A few otherwise idle moments were used fitting the swell / expression pedal from the old Hammond Organ Donor into my virtual organ project (Blogs passim).

Here's the swell pedal, complete with a nice patina of rust...


I put out a cri-de-coeur a few weeks back in this blog and on the Organ Forum, asking for any information on Hammond Swell pedals, but attracted a null response. Fortunately a new Texan friend gave me some advice and put me on the right track.

The pedal has a light source (an ordinary incandescent bulb) and a light-dependant resistor. There is a tapered shutter (implemented on a piece of fibreglass PCB) which moves with the pedal and stops down the light reaching the LDR. The key components are visible here...


I tried to measure the resistance of the unit as a function of pedal angle - with mixed results. Here's a graph, which reveals an approximately logarithmic taper (as you might expect, given that the pedal originally implemented an audio volume control function). Unfortunately, the resistance went out of range of the meter I used as I got close to the 0 degrees (i.e. fully depressed) position. Still, the graph has taught us its lesson...

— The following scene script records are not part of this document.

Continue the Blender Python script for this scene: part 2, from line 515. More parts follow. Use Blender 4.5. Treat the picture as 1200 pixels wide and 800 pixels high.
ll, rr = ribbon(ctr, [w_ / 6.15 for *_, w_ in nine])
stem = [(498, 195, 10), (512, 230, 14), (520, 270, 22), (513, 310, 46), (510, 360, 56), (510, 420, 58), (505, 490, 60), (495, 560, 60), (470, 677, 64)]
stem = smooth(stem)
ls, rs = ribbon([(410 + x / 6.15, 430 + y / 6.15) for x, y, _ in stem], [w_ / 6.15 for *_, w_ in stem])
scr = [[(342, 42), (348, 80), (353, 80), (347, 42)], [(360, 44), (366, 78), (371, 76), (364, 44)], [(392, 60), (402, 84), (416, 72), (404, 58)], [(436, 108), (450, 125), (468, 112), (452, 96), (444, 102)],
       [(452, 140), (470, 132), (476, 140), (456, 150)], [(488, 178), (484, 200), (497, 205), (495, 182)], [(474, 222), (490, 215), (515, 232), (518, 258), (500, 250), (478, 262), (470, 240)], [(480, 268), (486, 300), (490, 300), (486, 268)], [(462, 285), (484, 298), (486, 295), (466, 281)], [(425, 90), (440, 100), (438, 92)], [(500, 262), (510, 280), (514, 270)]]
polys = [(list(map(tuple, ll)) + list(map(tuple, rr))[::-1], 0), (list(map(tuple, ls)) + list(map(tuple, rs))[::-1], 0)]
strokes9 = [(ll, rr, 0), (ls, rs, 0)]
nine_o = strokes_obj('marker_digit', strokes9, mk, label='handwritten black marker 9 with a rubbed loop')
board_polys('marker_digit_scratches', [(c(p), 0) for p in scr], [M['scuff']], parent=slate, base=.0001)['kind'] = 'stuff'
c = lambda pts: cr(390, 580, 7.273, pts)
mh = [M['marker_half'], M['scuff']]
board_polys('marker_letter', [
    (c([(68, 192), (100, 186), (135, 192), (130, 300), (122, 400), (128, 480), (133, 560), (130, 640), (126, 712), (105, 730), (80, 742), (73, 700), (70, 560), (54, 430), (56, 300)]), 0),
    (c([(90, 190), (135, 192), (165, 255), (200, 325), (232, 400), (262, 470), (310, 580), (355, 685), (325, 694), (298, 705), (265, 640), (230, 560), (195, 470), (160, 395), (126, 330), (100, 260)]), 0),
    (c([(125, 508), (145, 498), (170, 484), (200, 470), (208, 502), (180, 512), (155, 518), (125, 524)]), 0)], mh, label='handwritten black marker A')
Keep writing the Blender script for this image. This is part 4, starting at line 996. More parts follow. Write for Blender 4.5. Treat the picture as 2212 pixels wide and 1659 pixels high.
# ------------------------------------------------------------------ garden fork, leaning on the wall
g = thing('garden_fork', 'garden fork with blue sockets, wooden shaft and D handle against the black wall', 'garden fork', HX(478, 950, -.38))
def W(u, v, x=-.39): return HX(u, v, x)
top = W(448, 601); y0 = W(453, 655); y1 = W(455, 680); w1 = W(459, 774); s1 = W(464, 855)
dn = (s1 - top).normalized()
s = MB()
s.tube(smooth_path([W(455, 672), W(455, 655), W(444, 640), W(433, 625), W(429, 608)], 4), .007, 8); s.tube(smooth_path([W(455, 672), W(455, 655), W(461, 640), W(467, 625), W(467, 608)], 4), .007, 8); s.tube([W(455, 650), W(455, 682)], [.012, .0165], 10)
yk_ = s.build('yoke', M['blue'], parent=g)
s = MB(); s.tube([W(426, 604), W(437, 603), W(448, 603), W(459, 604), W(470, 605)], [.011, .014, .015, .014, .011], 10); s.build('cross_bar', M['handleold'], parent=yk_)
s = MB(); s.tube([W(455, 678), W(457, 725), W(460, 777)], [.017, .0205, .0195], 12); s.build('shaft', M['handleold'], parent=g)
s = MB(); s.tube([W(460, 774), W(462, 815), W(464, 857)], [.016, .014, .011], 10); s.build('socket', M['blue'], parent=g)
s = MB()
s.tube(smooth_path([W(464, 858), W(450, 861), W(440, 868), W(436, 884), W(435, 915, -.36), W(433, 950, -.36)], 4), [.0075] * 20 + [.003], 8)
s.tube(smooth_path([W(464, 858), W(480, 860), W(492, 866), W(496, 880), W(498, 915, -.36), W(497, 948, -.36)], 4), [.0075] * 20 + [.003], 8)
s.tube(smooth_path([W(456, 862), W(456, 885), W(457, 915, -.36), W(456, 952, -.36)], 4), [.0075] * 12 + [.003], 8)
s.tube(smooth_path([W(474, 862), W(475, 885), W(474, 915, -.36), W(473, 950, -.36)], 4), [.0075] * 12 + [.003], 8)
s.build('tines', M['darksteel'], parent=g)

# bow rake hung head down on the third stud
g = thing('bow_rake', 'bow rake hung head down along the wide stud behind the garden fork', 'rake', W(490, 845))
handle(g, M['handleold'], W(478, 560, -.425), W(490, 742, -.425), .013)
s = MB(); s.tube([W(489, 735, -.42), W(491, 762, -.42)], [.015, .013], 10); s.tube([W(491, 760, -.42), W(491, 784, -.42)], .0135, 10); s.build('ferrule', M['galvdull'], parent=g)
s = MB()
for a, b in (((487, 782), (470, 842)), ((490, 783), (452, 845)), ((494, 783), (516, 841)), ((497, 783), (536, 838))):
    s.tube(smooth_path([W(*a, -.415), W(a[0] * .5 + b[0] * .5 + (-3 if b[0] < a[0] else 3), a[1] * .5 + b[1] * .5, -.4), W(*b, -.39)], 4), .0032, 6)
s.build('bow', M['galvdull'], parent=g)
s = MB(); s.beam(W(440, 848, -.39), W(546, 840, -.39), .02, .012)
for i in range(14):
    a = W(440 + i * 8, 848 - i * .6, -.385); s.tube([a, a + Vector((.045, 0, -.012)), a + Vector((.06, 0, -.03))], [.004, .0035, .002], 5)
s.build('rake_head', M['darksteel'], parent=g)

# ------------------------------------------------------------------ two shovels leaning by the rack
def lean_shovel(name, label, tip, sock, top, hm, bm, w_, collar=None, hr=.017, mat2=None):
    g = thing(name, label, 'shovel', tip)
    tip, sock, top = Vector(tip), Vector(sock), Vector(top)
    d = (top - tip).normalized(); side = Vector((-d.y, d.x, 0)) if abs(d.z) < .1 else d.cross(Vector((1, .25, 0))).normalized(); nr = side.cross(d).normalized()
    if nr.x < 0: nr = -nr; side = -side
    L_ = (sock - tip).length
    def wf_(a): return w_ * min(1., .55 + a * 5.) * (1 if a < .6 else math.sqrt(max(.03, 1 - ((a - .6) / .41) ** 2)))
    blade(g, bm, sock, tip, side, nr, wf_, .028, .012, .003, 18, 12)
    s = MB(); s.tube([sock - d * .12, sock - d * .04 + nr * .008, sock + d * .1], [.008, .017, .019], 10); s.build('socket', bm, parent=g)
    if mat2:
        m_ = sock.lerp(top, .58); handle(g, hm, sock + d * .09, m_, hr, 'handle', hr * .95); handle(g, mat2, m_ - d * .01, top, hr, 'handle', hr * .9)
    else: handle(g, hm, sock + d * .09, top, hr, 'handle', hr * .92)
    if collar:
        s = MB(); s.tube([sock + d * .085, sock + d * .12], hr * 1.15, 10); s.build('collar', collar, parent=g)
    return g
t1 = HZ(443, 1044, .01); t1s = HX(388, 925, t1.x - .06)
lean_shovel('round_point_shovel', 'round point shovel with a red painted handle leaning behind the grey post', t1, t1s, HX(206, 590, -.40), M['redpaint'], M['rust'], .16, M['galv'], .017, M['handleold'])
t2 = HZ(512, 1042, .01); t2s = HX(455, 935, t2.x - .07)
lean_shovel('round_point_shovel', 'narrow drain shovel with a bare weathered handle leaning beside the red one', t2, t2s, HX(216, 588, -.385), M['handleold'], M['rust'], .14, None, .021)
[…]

I originally had planned to connect the pedal to one of the analog inputs implemented on the main controller - but it occurred to me that I could interface to the separate pedal controller instead.

This had the advantage of physical proximity to the swell pedal, making a completely stand-alone pedal unit. The disadvantage was the fact that the pedal controller had, to date, no existing analog interface. What's more, the only available I/O line on the PIC 16F676 was not one of those that could be set up as an analog input. Accordingly, I had to make a complete re-work of the pedal controller. This gave me chance to add a stabilized power supply for the swell pedal's bulb (which draws about 180 mA at the 5V operating point I've chosen).

Here's a schematic of the revised pedal controller...


and here's the finished system (with the bulb regulator sporting an old TO3 heatsink from the junkbox)...


You can see the additional connectors to provide power to the bulb and to sense the pedal resistance.

It works very well - but the logarithmic taper makes the expression control (too) non-linear. I need to implement a look-up table in the software to undo the log taper - but that will have to wait until the next otherwise idle moment!